You may have heard of Mary Roach. She’s the woman who wrote Stiff: The Curious Lives of Human Cadavers (of which I have heard great things but have not read). It became a best seller – so clearly this woman knows how to make the strange accessible to the masses. I found Bonk: The Curious Coupling of Science and Sex on the sale table at Borders and grabbed it.
I don’t remember the last time I laughed so much reading a book. Bonk is not a book about sex, it’s a book about the ridiculous situations that arise when you are trying to study sex scientifically. Hamsters are wearing polyester pants. People are having intercourse inside MRI machines. Roach has a fine sense of the ridiculous, and the skills to let all of us in on the joke. Roach travels the world to witness first-hand (whenever possible) the studies that tells us what we know about bumping uglies.

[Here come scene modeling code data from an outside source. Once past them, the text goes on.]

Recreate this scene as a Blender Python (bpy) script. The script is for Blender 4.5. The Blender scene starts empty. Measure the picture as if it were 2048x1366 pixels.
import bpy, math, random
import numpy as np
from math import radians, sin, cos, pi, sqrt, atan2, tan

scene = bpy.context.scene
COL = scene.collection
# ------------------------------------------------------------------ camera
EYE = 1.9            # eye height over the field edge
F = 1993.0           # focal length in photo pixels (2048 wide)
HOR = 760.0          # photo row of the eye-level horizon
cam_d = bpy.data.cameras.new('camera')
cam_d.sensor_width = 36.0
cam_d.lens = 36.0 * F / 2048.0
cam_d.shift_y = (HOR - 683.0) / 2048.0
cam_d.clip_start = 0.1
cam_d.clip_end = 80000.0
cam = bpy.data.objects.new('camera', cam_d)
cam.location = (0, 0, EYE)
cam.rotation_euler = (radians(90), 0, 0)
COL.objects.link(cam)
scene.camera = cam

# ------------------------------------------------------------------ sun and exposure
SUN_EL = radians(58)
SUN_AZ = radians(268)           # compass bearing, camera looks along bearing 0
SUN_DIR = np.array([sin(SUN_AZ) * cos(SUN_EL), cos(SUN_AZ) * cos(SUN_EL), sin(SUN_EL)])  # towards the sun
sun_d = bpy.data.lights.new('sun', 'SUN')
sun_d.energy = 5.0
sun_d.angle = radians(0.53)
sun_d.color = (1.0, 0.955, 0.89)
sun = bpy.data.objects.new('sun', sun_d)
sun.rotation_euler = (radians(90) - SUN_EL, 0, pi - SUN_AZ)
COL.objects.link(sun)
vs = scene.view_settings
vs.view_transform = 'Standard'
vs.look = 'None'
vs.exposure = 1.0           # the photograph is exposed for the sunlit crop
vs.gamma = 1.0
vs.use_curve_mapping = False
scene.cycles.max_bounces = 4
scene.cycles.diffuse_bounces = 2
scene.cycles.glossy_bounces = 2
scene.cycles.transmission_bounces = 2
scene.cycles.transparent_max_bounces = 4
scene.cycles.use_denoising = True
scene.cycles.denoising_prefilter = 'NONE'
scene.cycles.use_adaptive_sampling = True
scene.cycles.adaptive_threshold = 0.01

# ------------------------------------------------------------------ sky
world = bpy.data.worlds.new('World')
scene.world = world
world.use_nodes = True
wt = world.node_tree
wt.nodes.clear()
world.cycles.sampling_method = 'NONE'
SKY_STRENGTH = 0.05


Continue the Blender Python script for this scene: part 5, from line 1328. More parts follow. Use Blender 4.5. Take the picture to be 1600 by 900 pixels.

One of the most interesting things in the book was finding out how little is really understood about the physical realities of human sexual intercourse. And the most interesting stuff seems… well, rather explicit for an open forum such as this. Instead, I’ve decided to share the topics of a few of the footnotes, to give you an idea of the randomness of the world and the breadth of her topic.
In no particular order (I can see my spam folder filling up now):
the sale of soiled panties in Japan
premature and retarded ejaculation
copulation rates of primates
the maternal fastidiousness of earwigs
the passage of flatus at coitus
artificial insemination of dogs in the 18th century
boar odor spray
the odor of the flowers of the Spanish chestnut tree
the great-grandniece of Napoleon and her gay husband
the Masturbate-athon
the Personal Pelvic Viewer (PPV for short).
Seriously, how can you not read this book?